Thu 5 Jul 2018
A PI Mystery Review by Barry Gardner: ROB KANTNER – Concrete Hero.
Posted by Steve under Bibliographies, Lists & Checklists , Characters , Reviews[5] Comments
ROB KANTNER – Concrete Hero. Ben Perkins #9. Harper, paperback original, 1994
This is Kantner’s third Perkins book for Harper after doing six for Bantam, all paperback originals.
Ben donates himself to a charity auction at the urging of his ex-love and the mother of his young daughter, and os “won” by an Ann Arbor lady who wants him to look into the death of her husband. The man, a copywriter for an ad agency, was found dead in his office of what appeared to be an auto-erotic asphyxiation.
Ben pokes around halfheartedly,wanting to be done with it, but the case won’t go away. The dead man participated in a porno computer bulletin board that specialized in digitized photos, and it appears that too much good, unclean fun may have led to murder, Meanwhile, an out-of-town friend shows up in bad shape, and takes up with one of Ben’s best friends, and he’s got to worry about that, too.
Like most series PI novels, or most crime series of any kind for that matter, the Perkins books pretty much follow their own internal pattern each time. Perkins gets a case, pokes around, spends some pages on personal relationships, gets some help from his cop friends, decides to handle things himself, and brings it all to a violent climax, usually with extreme danger and injury to himself.
Nothing wrong with that if you like how it’s done, and I’ve liked how Kantner did it in the past.
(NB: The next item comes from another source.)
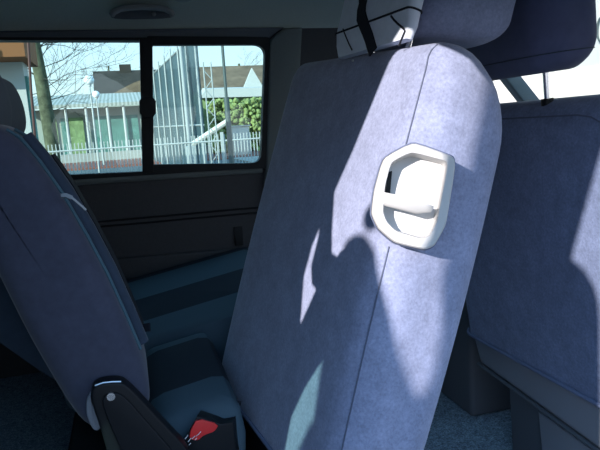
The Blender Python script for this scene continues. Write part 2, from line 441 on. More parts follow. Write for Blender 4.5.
# cushion: rises towards its front edge
def cush(name, x0, x1, y0, y1, zt):
    bm = B(); rings = []
    def zz(x): return zt+.17*(x-.05)
    for f, ins in ((0, .02), (.25, .004), (.6, 0), (.86, .006), (.96, .018), (1, .04)):
        rings.append([V((x, y, .74+(zz(x)-.74)*f)) for x, y in rrect(x0+ins, x1-ins, y0+ins, y1-ins, .022)])
    loft(bm, rings); return obj(name, bm, m_strip, bench)
cush('seat_cushion', -.02, .15, YB+.03, -.005, .905); cush('seat_cushion', -.20, .40, 0.005, .735, .905)
bm = B(); box(bm, (-.18, YB+.06, .57), (.10, .70, .75), bev=.01); obj('seat_frame', bm, m_black, bench)
# hinge cover
bm = B(); YH = YB-.035
hin = smooth_poly([PY(x, y, YH) for x, y in [(90, 400), (92, 388), (103, 383), (122, 382), (134, 392), (160, 420), (196, 458), (196, 520), (124, 520), (104, 440)]], 2)
prism(bm, hin, V((0, .03, 0)), .004); hb_ = obj('hinge_cover', bm, m_black, bench)
bm = B()
hin2 = smooth_poly([PY(x, y, YH-.001) for x, y in [(101, 404), (105, 393), (122, 392), (150, 425), (180, 458), (130, 470)]], 2)
prism(bm, hin2, V((0, -.003, 0)), .002); obj('raised_rib', bm, m_black, hb_)
bm = B(); q = PY(111, 397, YH-.004); cyl(bm, q, q+V((0, .02, 0)), .006, 14); obj('bolt', bm, m_steel, hb_)
bm = B(); tube(bm, [PY(x, y, YH-.001) for x, y in [(95, 385.6), (103, 382.8), (112, 381.8), (121, 381.6)]], .0013, 6); obj('metal_edge', bm, m_steel, hb_)
bm = B()
prism(bm, smooth_poly([PY(x, y, YB-.012) for x, y in [(86, 400), (92, 391), (104, 420), (99, 432), (92, 430), (86, 415)]], 2), V((0, .02, 0)), .003); obj('hinge_cap', bm, m_grey, bench)
# second tongue hanging by the cushion
bm = B(); ribbon(bm, [PY(131, 322, YB+.12), PY(137, 329, YB+.10), PY(150, 327, YB+.09)], V((0, .5, 1)), .014, .004); obj('latch_strap', bm, m_blackf, bench)

# the two headrests of the bench
def bench_head(px, py0, py1, half_px, y, label):
    a, b = PY(px, py0, y), PY(px, py1, y); t = thing('headrest', (b.x, y, b.z), label, 'headrest', 'headrests of the rear bench')
    hw = (PY(px+half_px, py0, y)-a).length; H = (b-a).length; bm = B(); ring = []
    upv = V((-.12, 0, 1)).normalized()
    for i in range(17):
        f = i/16; s = math.sqrt(max(0, 1-(2*f-1)**2))**.55
        c = b+upv*H*f
        ring.append([V((c.x+x, c.y+yy, c.z)) for x, yy in rrect(-hw*s, hw*s, -.12*(.55+.45*s), .12*(.55+.45*s), .04)])
    loft(bm, ring); obj('pad', bm, m_dvel, t)
    for d in (-.05, .05):
        bm = B(); cyl(bm, b+V((.01, d, -.05)), b+V((0, d, .03)), .006, 10); obj('post', bm, m_black, t)
bench_head(-20, 50, 138, 32, -.32, 'dark headrest at the left edge, the nearer of the two on the rear bench')
bench_head(5, 74, 137, 20, -.10, 'dark headrest at the left edge, partly hidden behind the nearer one on the rear bench')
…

I still do, some, but not as much as before. Some of the characterizations are good and I like his storytelling, but I’m getting weary of the state cop who’s more and more willing to act like Perkins’ sidekick, and I didn’t think Kantner spent nearly enough time here setting up his villains.
It’s decent, but he can do and has done better.
The Ben Perkins series —
1. The Back-Door Man (1986)
2. The Harder They Hit (1987)
3. Dirty Work (1988)
4. Hell’s Only Half Full (1989)
5. Made in Detroit (1990)
6. The Thousand Yard Stare (1991)
7. The Quick and the Dead (1992)
8. The Red, White and Blues (1993)
9. Concrete Hero (1994)
10. Trouble is What I Do (story collection, 2005)
11. Final Fling (2007)
July 5th, 2018 at 3:58 pm
Almost totally agree, Barry. Perhaps the narrator is also a bit too proudly self-consciously blue collar for me.
(Rick Libott)
July 5th, 2018 at 5:51 pm
“Trouble is What I Do” has some good short stories.
Their charm is enhanced (for me) in that they are mainly set in real locales in and around Detroit, Michigan. I live just a mile from where one of the tales is set (“Something Simple”).
The short story form helps Kantner, and many other authors, stick to tales with a clearly developed beginning, middle and end.
July 6th, 2018 at 9:53 am
I read MADE IN DETROIT around the time it was originally published. It was okay, but Loren Estleman does it better.
July 6th, 2018 at 3:03 pm
I read two or maybe three of the early ones. I enjoyed them, but nothing has stuck to my mind about them, either. Well, maybe two things. 1, that the stories take place in the general Detroit area, and 2, that Perkins is a working class “lunch pail to work” kind of guy.
July 6th, 2018 at 9:41 pm
The series eventually grew a little tired and repetitive, but it was an entertaining one for a fairly good run and I liked that you didn’t have to commit yourself too deeply to enjoy one of Kantner’s books. Perkins was a good, better than generic eye of a more old fashioned type.
At a time when everyone seemed to want to be CHander, Macdonald, or something truly different like Crumleuy Kantner seemed happy to be Kantner.